Rybkin ist Führungsmitglied der Partei "Liberales Russland", die vom im Londoner Exil lebenden „Oligarchen“ Boris Beresowski finanziert wird. Anfang Februar verschand er für einige Tage. Nach seinem Wiederauftauchen in der ukrainischen Hauptstadt Kiew behauptete er, nur einige Tage Urlaub gemacht zu haben. Später gab er an unter dem Vorwand, einen Vertreter von Tschetschenenpräsident Maschadow zu treffen nach Kiew gelockt worden zu sein. Dort habe man ihn betäubt und im bewusstlosen Zustand kompromittierende Videoaufnahmen mit Prostituierten von ihm gemacht, mittels derer er zur Aufgabe seiner Kandidatur gewzwungen werden sollte.

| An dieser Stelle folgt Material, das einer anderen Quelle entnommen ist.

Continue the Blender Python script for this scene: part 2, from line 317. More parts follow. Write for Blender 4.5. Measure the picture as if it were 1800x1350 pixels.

Anfang März, nach einem mehrwöchigen Aufenthalt in London, zog Rybkin seine Kanidatur zurück.
Sergej Mironow
Geb. 14.2.1953 in Puschkin, Leningrader Gebiet, Hochschulabschluss 1980 am Plechanow-Institut für Geophysik, 1992 Technische Universität St. Petersburg, seit 1994 politisch aktiv, 1997 Russische Präsidiale Staatsdienstakademie, 1998 Staatsuniversität St. Petersburg, seit Dezember 2001 Vorsitzender des Föderationsrates. Vorsitzender der „Russischen Partei des Lebens“. Wohnhaft in St. Petersburg. Warum Sergej Mironow kandidiert, ist eine der undurchschaubaren Fragen des Präsidentenwahlkampfs 2004, denn Mironow erklärt seine Kandidatur als Unterstützung seines Konkurrenten Wladimir Putin. Möglich ist jedoch, dass der Putin-Fan Mironow „für alle Fälle“ als Ersatzkandidat fungiert, sollte mit Putin etwas unvohergesehenes geschehen.